Non correva, ciondolava in un dormiveglia di 90 minuti, quasi sotto ipnosi. Aveva un’andatura caracollante, da finto pigro, da chi è distratto da troppe cose per concentrarsi sulla partita. Il dribbling - da fermo - irridente e beffardo, le parabole lunari dei suoi lanci. Non era un atleta, non nel senso che intendiamo oggi. Scansava la fatica, si rifugiava spesso nell’ombra di certi pomeriggi al neon, tipici di quella Milano anni 60, con i Beatles che si esibiscono al Vigorelli e Cochi e Renato che debuttano al Derby, nella bolla di una città che sta vivendo il miracolo italiano, ma per davvero. Con l’Inter vinse tutto quello che si poteva vincere: 4 scudetti, 2 Coppe dei Campioni e 2 Coppe Intercontinentali, tutta una vita in nerazzurro - dal 1957 al 1973, sedici anni, 502 partite e 94 gol ufficiali - per poi chiudere con il biennio al Genoa. Fu anche allenatore alla Periferia dell’Impero (Lecce, Catanzaro, Mantova, Barletta), poi nelle giovanili del Napoli e dell’Inter e - per qualche mese - anche in prima squadra, quando - stagione 1985-86 - Ernesto Pellegrini lo chiamò al posto di Ilario Castagner. Solo 23 partite (con 4 gol) in nazionale, in un decennio (1961-1971) segnato da una generazione d’oro, quella di Mazzola e Rivera, di Riva e Bulgarelli. Rimase sempre ai margini dei grandi eventi internazionali degli azzurri, tormentato fu il suo rapporto con i ct di allora, da Fabbri a Valcareggi. Gianni Brera lo chiamava "Mandrake", ma soprattutto "Matto Birago", per una antica leggenda lombarda della matta Biraga rinchiusa nella rocca di Abbiategrasso dai Gonzaga. Brera scrisse anche il celebre slogan: "Corso, participio passato di correre". Eppure: migliaia di interisti andavano a San Siro per vedere Corso, ballerino di prima fila, Divino per acclamazione, dispensatore di felicità assortite. Si racconta che anche Pelè l’avrebbe voluto con sé, nel Santos.

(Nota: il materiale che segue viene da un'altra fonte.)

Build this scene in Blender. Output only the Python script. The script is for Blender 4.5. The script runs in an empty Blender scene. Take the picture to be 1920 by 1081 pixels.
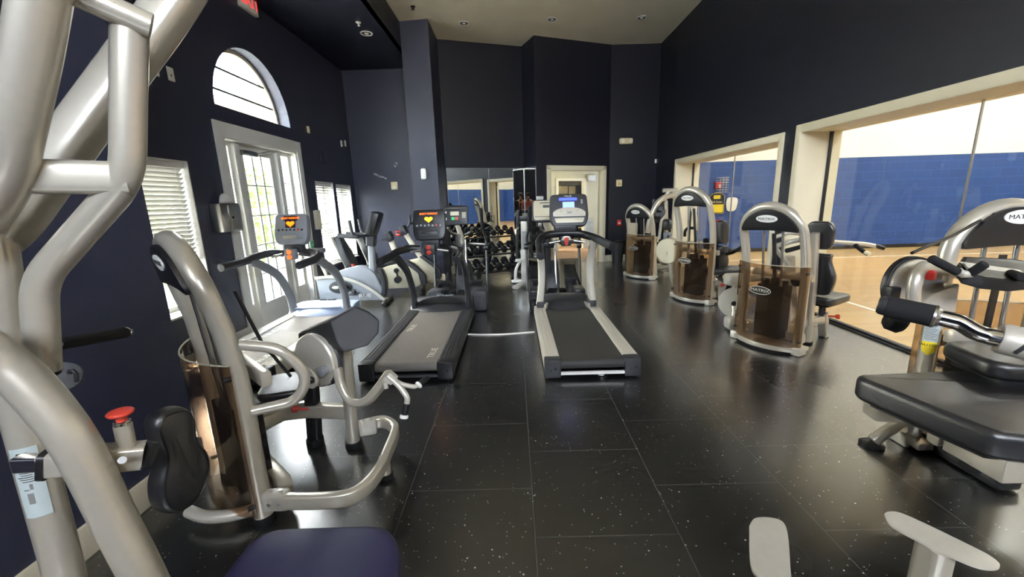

Mario Corso era un uomo timido e riservato, di poche parole, con una vocina flebile che arrivava da lontano. Lo sguardo acquoso celava ricordi antichi, di infanzia dignitosa e contadina. Nel dopo-calcio era rimasto il vecchio ragazzo che aveva segnato un’epoca, chiuso nel suo mondo, alla giusta distanza da ogni emozione, da ogni colpo di vento. Come ogni artista, dissimulava la vita. La prendeva di sguincio, come certe sue punizioni che oggi ci appaiono definitive come un addio, nelle celebri traiettorie che innescate dal talento disegnano arcobaleni nel cielo e poi vanno a planare, con la consolazione di aver lasciato un bel ricordo, cioè tutto quello che ci serve.